15 Novembre 2018
En cette seconde moitié du XIXe siècle, période de crise qui précéda la séparation de l’Église et de l’État et les troubles qui l’accompagnèrent, on trouve d’étranges similitudes avec la situation actuelle de la musique sacrée. On notera toutefois que ladite musique mondaine qu’était hier l’opéra comique est aujourd’hui remplacée par la variété des plateaux télévisés … (Nous pouvons constater, cent cinquante ans après, que, au-delà de l’inaptitude liturgique qui caractérise ce genre musical, la valeur artistique de la musique mondaine s’est de surcroît considérablement dégradée… )
Quoi qu’il en soit, se pose ici de façon intéressante le problème du choix dans nos liturgies entre la musique "de divertissement" et la musique "sacrée". La musique d’église doit-elle "divertir" ou "élever l’âme".

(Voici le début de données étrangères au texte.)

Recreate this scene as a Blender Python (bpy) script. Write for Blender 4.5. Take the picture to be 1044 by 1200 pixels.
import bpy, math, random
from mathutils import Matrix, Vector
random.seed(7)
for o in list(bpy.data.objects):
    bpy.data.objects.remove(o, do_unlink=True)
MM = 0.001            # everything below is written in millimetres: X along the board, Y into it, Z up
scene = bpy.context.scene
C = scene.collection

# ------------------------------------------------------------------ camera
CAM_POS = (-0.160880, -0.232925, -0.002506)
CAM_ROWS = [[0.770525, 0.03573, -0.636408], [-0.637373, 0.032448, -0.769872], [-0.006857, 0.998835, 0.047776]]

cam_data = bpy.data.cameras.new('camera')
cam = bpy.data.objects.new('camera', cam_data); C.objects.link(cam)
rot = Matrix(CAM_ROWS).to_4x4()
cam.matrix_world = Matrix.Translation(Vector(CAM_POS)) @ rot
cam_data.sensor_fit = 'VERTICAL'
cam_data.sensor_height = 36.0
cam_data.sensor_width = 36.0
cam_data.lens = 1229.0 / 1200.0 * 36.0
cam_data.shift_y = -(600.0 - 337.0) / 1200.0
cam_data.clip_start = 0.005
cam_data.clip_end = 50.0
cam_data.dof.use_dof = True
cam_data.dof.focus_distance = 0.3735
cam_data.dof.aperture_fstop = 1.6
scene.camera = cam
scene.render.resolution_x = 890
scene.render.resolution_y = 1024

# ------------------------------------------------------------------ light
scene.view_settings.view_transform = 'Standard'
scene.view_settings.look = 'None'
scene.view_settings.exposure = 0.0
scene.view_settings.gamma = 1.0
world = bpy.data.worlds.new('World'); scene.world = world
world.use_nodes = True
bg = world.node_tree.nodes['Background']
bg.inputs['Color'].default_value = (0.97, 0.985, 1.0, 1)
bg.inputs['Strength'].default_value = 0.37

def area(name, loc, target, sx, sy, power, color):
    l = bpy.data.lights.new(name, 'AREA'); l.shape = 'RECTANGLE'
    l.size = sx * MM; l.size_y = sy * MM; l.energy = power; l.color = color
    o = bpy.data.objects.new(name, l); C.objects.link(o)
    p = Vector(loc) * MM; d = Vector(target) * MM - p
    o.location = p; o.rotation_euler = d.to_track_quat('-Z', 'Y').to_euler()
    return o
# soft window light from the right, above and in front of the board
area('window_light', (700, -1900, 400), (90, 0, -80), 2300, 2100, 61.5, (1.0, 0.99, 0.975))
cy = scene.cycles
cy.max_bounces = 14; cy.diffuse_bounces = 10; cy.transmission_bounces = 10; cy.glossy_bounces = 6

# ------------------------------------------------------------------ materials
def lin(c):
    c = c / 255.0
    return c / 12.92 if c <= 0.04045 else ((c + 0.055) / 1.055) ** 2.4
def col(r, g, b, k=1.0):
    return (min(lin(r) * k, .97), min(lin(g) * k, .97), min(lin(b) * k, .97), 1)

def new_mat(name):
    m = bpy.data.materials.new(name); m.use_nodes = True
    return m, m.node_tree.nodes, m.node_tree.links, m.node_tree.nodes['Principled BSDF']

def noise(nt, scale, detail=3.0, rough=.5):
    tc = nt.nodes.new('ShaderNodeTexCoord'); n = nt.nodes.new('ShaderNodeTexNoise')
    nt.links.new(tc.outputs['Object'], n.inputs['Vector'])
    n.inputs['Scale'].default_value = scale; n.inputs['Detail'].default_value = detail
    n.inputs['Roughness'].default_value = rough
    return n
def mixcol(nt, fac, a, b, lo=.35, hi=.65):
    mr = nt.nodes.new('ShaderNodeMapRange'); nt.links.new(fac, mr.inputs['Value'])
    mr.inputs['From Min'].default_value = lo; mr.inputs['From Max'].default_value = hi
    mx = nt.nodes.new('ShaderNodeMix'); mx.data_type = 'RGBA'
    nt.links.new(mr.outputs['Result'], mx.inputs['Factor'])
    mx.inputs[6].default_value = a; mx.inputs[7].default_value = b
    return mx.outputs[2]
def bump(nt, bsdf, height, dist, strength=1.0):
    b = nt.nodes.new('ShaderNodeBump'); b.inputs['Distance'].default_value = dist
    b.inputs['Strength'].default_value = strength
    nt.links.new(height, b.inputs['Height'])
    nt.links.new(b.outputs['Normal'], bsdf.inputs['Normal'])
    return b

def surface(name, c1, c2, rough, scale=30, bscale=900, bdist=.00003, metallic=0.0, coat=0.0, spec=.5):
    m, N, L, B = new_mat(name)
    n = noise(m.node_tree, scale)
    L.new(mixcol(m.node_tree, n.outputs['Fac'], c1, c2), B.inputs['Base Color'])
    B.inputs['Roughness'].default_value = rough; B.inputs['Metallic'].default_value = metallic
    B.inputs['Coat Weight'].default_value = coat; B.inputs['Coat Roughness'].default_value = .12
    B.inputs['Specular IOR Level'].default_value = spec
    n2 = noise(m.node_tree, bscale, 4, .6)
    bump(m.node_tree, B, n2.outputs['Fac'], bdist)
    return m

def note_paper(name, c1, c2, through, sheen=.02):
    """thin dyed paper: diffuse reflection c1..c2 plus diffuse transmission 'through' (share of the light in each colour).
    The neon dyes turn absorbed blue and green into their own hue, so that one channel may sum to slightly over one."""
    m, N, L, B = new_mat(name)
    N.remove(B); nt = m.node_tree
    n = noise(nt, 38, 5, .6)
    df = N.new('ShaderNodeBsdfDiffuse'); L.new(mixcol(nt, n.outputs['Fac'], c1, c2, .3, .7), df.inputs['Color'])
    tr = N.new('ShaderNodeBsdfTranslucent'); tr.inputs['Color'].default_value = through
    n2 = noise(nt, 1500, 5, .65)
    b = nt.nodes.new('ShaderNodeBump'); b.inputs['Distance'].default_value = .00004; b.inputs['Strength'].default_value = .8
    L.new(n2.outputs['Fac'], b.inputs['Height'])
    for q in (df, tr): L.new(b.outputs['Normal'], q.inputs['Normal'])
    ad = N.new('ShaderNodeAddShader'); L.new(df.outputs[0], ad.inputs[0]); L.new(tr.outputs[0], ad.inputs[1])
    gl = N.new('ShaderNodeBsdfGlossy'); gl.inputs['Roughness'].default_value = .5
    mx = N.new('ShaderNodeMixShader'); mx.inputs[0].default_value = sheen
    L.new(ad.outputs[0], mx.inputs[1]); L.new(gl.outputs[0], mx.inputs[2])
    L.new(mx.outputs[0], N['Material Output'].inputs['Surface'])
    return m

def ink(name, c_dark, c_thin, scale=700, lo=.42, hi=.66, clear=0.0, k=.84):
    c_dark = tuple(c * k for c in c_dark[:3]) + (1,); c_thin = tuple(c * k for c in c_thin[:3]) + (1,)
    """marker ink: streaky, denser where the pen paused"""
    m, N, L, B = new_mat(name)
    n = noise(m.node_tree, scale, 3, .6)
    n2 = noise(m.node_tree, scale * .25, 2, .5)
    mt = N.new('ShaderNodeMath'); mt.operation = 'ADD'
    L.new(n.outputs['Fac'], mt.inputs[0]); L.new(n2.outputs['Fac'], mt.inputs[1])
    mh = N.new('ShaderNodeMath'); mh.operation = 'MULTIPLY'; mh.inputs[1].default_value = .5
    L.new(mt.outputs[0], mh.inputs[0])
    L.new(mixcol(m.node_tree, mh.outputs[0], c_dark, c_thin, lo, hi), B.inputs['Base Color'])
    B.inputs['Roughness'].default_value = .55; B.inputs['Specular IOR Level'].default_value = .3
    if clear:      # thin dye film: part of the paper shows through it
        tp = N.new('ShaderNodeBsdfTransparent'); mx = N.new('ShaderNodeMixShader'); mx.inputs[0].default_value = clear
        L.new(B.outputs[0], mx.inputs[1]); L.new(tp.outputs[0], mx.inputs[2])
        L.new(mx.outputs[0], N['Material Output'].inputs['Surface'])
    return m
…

Joseph d’Ortigue attribue à l’œuvre du diable le fait que, dans conception artistique de la musique sacrée, la séduction prenne la place de la vérité. Il commence son ouvrage La musique à l’Eglise par cette anecdote qui marque une opposition radicale entre la musique sacrée et la musique profane, entre vérité et séduction.
Il y avait, en Espagne, à la cour de Philippe IV et de Charles II, un prêtre compositeur fort admiré dans le genre sacré et dans le genre profane, car il écrivait la fois pour l'église et pour le théâtre. Il se nommait Duson. Un jour, Duson conduisait à la chapelle du roi l’exécution d une de ses œuvres. L’exécution allait mal, si mal que Charles II finit par s’en apercevoir. Il demanda Duson et lui dit : - Duson, comment se fait-il, toi qui es prêtre, que les compositions que tu écris pour le théâtre réussissent mieux que celles que tu écris pour l église ? - Sire, répondit Duson, c’est qu’à l’église c’est moi qui bats la mesure, tandis qu’au théâtre c'est le diable.
Tout en pratiquant les deux formes d’art, le prêtre du nom de Duson cité dans cette anecdote admet que la séduction passe plus facilement… Faut-il pour autant renoncer à la vérité ?...
Oui, en fait l’art, la foi nous abandonne, et avec la foi le sens moral dans l’art, et avec le sens moral le sens du beau. La vérité n’est plus ce qui flatte les sens, ce qui remue tout le sensible, comme parle Bossuet. Parce qu’une philosophie audacieuse a nié la distinction du bien et du mal, peu s’en faut que nous n’en venions à nier dans l’art la distinction du vrai et du faux. L’intelligence a perdu sa voix, et la raison son ressort, car, hors de la foi, l’une et l’autre sont sans loi. Le chrétien, le catholique, et quelquefois le prêtre lui-même, en dehors du cercle des vérités révélées et de la croyance obligatoire, s’est laissé gagner à cette torpeur universelle. Politique, littérature, histoire, beaux arts, tout cela flotte dans un chaos mouvant d’idées, au gré de l’impression individuelle, comme choses indifférentes et arbitraires. On se venge ainsi de la soumission absolue exigée en matière dogmatique. Les liens qui unissent aux vérités fondamentales de la religion les divers objets des connaissances humaines, comme les liens qui unissent ces derniers entre eux, sont relâchés, sinon brisés ; et, de relâchements en relâchements, quoi d’étonnant à ce que, pour ce qui est de la musique et du chant, l’on en vienne à trouver naturel, à admettre comme bon et utile que l’Eglise chante sur le mode du théâtre, et qu’en fin de compte le diable batte la mesure dans le sanctuaire ?
La musique religieuse et véritablement liturgique ne saurait être subordonnée à d’aussi incertaines fluctuations. Elle doit être impersonnelle pour être populaire. Elle doit s’adresser à tous, répondre aux facultés physiques et morales de tous et se maintenir constamment au-dessus du caprice de la mode et du goût changeant des hommes.